Set task: Reproduce the listing verbatim.

Supplied information:
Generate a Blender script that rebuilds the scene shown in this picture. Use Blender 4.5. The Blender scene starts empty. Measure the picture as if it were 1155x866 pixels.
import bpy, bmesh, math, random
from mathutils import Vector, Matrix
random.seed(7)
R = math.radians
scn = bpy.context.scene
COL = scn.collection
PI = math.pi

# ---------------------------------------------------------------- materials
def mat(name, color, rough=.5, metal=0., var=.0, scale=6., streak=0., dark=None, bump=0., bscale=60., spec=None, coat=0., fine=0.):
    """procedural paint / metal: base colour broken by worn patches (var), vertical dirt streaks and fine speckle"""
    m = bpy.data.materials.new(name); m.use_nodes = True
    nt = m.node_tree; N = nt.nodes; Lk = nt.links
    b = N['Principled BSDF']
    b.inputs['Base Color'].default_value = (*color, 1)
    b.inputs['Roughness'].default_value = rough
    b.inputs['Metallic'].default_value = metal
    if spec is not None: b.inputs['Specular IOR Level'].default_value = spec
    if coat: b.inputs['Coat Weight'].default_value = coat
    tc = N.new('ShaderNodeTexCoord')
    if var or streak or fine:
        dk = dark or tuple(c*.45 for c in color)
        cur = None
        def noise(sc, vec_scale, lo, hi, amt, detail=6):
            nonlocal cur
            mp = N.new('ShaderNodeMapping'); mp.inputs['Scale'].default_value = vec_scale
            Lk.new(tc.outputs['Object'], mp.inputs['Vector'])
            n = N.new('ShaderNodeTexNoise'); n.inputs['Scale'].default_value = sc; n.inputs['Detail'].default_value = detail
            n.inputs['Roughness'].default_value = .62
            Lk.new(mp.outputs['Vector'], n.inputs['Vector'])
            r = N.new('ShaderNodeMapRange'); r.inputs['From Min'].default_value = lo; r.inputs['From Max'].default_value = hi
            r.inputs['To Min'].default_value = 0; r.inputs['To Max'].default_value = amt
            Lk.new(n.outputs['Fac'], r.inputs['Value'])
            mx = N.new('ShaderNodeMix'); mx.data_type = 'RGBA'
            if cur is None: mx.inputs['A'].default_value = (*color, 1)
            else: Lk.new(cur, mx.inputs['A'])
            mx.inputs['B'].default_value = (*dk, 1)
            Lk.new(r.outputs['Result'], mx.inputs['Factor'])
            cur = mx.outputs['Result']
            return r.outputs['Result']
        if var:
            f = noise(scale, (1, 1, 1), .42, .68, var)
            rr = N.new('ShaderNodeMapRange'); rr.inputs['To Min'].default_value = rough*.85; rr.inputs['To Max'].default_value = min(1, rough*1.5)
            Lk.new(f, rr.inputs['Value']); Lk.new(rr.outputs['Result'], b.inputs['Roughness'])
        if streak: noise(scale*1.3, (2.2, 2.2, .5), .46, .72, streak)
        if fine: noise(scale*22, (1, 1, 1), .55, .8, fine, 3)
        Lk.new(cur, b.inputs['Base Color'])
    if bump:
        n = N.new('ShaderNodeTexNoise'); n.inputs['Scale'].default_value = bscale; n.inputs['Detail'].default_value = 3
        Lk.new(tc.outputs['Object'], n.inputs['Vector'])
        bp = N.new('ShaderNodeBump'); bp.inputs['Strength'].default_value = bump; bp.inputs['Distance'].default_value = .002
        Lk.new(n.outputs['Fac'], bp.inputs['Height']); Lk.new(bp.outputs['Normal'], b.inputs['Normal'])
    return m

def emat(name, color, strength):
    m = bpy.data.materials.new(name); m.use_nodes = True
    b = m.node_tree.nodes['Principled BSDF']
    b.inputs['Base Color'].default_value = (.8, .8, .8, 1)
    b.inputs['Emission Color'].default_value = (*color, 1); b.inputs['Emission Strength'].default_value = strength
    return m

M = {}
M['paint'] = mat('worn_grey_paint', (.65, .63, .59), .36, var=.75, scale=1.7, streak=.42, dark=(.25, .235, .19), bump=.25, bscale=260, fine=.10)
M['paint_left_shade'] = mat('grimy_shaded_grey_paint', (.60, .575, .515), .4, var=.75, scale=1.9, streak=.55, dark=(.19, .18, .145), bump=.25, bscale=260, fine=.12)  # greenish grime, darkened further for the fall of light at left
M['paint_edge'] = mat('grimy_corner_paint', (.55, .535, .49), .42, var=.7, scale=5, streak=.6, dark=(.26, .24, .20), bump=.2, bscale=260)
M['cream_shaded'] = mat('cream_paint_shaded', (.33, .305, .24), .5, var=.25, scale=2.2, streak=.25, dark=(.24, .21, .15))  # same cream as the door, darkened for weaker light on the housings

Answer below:
Generate a Blender script that rebuilds the scene shown in this picture. Use Blender 4.5. The Blender scene starts empty. Measure the picture as if it were 1155x866 pixels.
import bpy, bmesh, math, random
from mathutils import Vector, Matrix
random.seed(7)
R = math.radians
scn = bpy.context.scene
COL = scn.collection
PI = math.pi

# ---------------------------------------------------------------- materials
def mat(name, color, rough=.5, metal=0., var=.0, scale=6., streak=0., dark=None, bump=0., bscale=60., spec=None, coat=0., fine=0.):
    """procedural paint / metal: base colour broken by worn patches (var), vertical dirt streaks and fine speckle"""
    m = bpy.data.materials.new(name); m.use_nodes = True
    nt = m.node_tree; N = nt.nodes; Lk = nt.links
    b = N['Principled BSDF']
    b.inputs['Base Color'].default_value = (*color, 1)
    b.inputs['Roughness'].default_value = rough
    b.inputs['Metallic'].default_value = metal
    if spec is not None: b.inputs['Specular IOR Level'].default_value = spec
    if coat: b.inputs['Coat Weight'].default_value = coat
    tc = N.new('ShaderNodeTexCoord')
    if var or streak or fine:
        dk = dark or tuple(c*.45 for c in color)
        cur = None
        def noise(sc, vec_scale, lo, hi, amt, detail=6):
            nonlocal cur
            mp = N.new('ShaderNodeMapping'); mp.inputs['Scale'].default_value = vec_scale
            Lk.new(tc.outputs['Object'], mp.inputs['Vector'])
            n = N.new('ShaderNodeTexNoise'); n.inputs['Scale'].default_value = sc; n.inputs['Detail'].default_value = detail
            n.inputs['Roughness'].default_value = .62
            Lk.new(mp.outputs['Vector'], n.inputs['Vector'])
            r = N.new('ShaderNodeMapRange'); r.inputs['From Min'].default_value = lo; r.inputs['From Max'].default_value = hi
            r.inputs['To Min'].default_value = 0; r.inputs['To Max'].default_value = amt
            Lk.new(n.outputs['Fac'], r.inputs['Value'])
            mx = N.new('ShaderNodeMix'); mx.data_type = 'RGBA'
            if cur is None: mx.inputs['A'].default_value = (*color, 1)
            else: Lk.new(cur, mx.inputs['A'])
            mx.inputs['B'].default_value = (*dk, 1)
            Lk.new(r.outputs['Result'], mx.inputs['Factor'])
            cur = mx.outputs['Result']
            return r.outputs['Result']
        if var:
            f = noise(scale, (1, 1, 1), .42, .68, var)
            rr = N.new('ShaderNodeMapRange'); rr.inputs['To Min'].default_value = rough*.85; rr.inputs['To Max'].default_value = min(1, rough*1.5)
            Lk.new(f, rr.inputs['Value']); Lk.new(rr.outputs['Result'], b.inputs['Roughness'])
        if streak: noise(scale*1.3, (2.2, 2.2, .5), .46, .72, streak)
        if fine: noise(scale*22, (1, 1, 1), .55, .8, fine, 3)
        Lk.new(cur, b.inputs['Base Color'])
    if bump:
        n = N.new('ShaderNodeTexNoise'); n.inputs['Scale'].default_value = bscale; n.inputs['Detail'].default_value = 3
        Lk.new(tc.outputs['Object'], n.inputs['Vector'])
        bp = N.new('ShaderNodeBump'); bp.inputs['Strength'].default_value = bump; bp.inputs['Distance'].default_value = .002
        Lk.new(n.outputs['Fac'], bp.inputs['Height']); Lk.new(bp.outputs['Normal'], b.inputs['Normal'])
    return m

def emat(name, color, strength):
    m = bpy.data.materials.new(name); m.use_nodes = True
    b = m.node_tree.nodes['Principled BSDF']
    b.inputs['Base Color'].default_value = (.8, .8, .8, 1)
    b.inputs['Emission Color'].default_value = (*color, 1); b.inputs['Emission Strength'].default_value = strength
    return m

M = {}
M['paint'] = mat('worn_grey_paint', (.65, .63, .59), .36, var=.75, scale=1.7, streak=.42, dark=(.25, .235, .19), bump=.25, bscale=260, fine=.10)
M['paint_left_shade'] = mat('grimy_shaded_grey_paint', (.60, .575, .515), .4, var=.75, scale=1.9, streak=.55, dark=(.19, .18, .145), bump=.25, bscale=260, fine=.12)  # greenish grime, darkened further for the fall of light at left
M['paint_edge'] = mat('grimy_corner_paint', (.55, .535, .49), .42, var=.7, scale=5, streak=.6, dark=(.26, .24, .20), bump=.2, bscale=260)
M['cream_shaded'] = mat('cream_paint_shaded', (.33, .305, .24), .5, var=.25, scale=2.2, streak=.25, dark=(.24, .21, .15))  # same cream as the door, darkened for weaker light on the housings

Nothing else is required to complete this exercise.